Realizzato dal famoso artista camerunese Bartélémy Toguo, è un centro culturale che fa dialogare tradizione e contemporaneità, ma anche Nord e Sud del mondo
È famoso per le sue opere-installazioni dedicate ai migranti come Road to Exile (“Rotta verso l’esilio”), un’enorme barca stracolma di pacchi di stoffa che “galleggia” su un mare di bottiglie vuote; o come Le Pilier des migrants disparus (“La colonna dei migranti dispersi”), una specie di pilastro costruito con gli stessi fagotti di tessuto esposto sino a fine gennaio sotto la piramide del Louvre a Parigi. Ma Bartélémy Toguo, ecclettico artista camerunese, è meno conosciuto per quello che ha realizzato nel suo villaggio d’origine: la Bandjoun Station, un centro artistico che è, al contempo, museo – con collezione permanente ed esposizioni temporanee -, biblioteca, luogo di accoglienza per artisti locali e internazionali, e progetto ecologico, agricolo e sociale. Anche qui, come in molte sue opere, Toguo riesce a conciliare arte, bellezza e impegno sociale, mettendo in dialogo tradizione e contemporaneità, ma anche Nord e Sud del mondo.
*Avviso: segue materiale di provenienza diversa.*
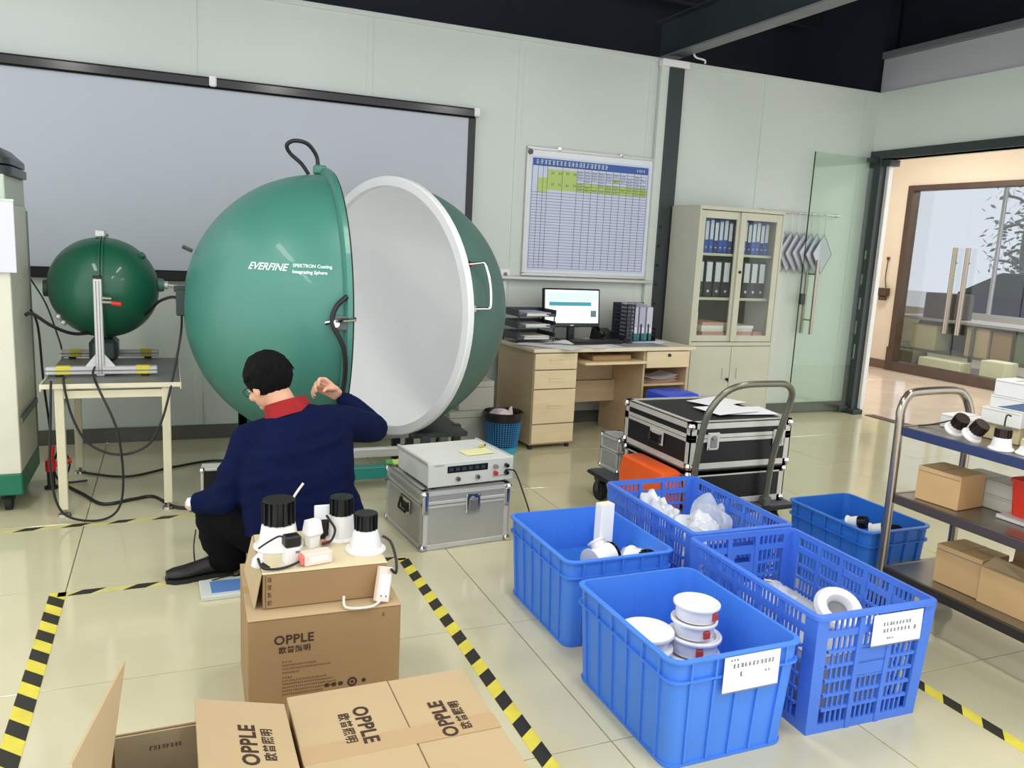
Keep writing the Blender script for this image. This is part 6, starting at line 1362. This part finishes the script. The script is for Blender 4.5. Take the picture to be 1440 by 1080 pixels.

Non senza una dimensione politico-polemica: «È essenziale che noi africani elaboriamo le nostre soluzioni in tutti gli ambiti – sostiene Togou -. I nostri Paesi devono dotarsi di un gran numero di strutture vivaci e innovative, per stimolare la creazione e il desiderio di cultura». È quello che lui stesso ha fatto in prima persona con Bandjoun Station, «un’autentica avventura artistica», di cui è possibile gustare un “assaggio” all’esposizione “Habiter la terre” di Nantes in Francia, sino al 17 settembre.
A Bandjoun, invece, è presente anche un altro museo con straordinari oggetti della tradizione bamiléké, che tuttora vengono utilizzati per le grandi cerimonie. È stato promosso da un’ong italiana, il Centro orientamento educativo (Coe), che in Camerun ha lavorato moltissimo in campo artistico e culturale.